BRIEF
Copy out the data below from the line containing "Build this scene" to the line containing "CEIL = 3.40;", both lines included, with all images left out.

ENTRIES
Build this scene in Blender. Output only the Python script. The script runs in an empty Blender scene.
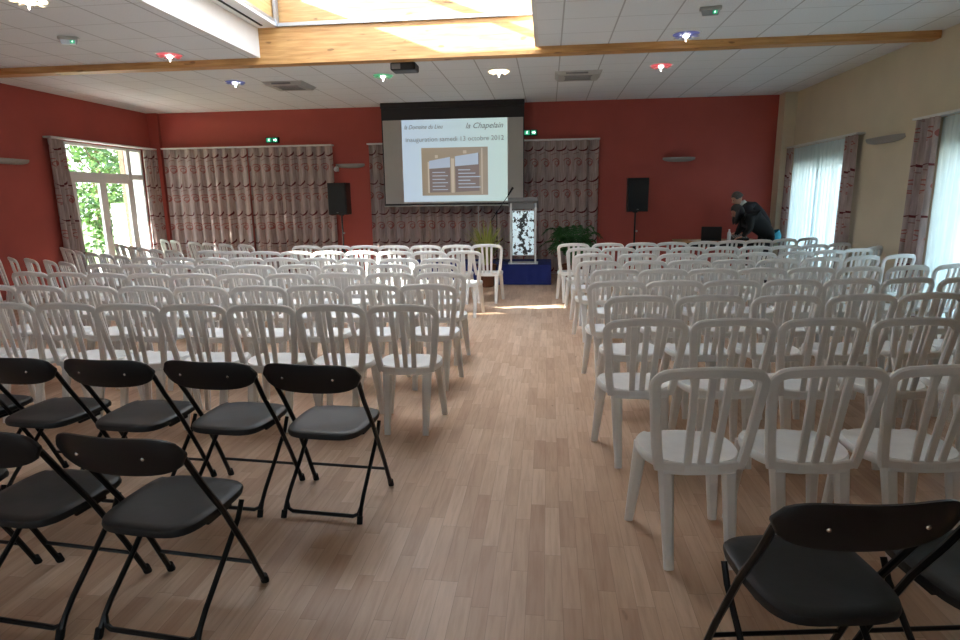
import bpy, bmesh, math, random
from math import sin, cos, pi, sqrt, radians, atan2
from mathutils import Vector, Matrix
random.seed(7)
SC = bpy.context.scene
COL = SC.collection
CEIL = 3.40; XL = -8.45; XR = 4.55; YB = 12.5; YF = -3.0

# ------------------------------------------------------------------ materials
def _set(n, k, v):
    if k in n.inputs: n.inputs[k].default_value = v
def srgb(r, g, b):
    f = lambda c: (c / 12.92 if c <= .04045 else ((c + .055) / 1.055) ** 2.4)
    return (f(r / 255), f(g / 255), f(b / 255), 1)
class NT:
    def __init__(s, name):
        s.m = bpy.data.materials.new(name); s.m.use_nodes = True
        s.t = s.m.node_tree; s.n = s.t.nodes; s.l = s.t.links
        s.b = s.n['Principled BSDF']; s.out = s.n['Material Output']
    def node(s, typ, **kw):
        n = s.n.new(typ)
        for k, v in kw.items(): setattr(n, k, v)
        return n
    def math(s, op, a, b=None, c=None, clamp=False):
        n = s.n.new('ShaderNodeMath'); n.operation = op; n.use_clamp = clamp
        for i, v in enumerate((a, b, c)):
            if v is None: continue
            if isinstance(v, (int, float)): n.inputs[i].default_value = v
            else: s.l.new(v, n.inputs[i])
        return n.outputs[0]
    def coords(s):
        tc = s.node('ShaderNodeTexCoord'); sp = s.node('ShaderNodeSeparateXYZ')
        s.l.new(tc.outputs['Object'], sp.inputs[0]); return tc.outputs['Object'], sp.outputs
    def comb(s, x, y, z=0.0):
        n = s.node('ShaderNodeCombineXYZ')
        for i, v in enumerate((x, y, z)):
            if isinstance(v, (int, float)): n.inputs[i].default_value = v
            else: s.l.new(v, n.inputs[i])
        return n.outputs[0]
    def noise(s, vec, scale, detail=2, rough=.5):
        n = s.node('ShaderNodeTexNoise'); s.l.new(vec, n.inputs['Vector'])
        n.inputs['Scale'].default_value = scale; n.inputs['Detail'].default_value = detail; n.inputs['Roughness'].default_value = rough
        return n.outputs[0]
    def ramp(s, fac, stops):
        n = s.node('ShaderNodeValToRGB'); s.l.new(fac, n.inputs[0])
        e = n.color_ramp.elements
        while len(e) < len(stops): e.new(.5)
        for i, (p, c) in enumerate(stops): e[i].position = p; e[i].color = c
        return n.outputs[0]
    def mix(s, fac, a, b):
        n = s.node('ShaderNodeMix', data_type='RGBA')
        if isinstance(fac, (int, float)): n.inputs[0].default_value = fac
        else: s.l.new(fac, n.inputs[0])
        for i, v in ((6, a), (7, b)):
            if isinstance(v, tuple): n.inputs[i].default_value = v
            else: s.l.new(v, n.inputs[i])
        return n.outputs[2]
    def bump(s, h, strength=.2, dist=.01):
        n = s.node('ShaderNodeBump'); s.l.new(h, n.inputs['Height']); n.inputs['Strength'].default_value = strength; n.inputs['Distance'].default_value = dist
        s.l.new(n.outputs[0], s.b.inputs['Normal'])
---
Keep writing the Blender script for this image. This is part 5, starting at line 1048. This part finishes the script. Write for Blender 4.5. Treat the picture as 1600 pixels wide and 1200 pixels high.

TASK ANSWER
Build this scene in Blender. Output only the Python script. The script runs in an empty Blender scene.
import bpy, bmesh, math, random
from math import sin, cos, pi, sqrt, radians, atan2
from mathutils import Vector, Matrix
random.seed(7)
SC = bpy.context.scene
COL = SC.collection
CEIL = 3.40; XL = -8.45; XR = 4.55; YB = 12.5; YF = -3.0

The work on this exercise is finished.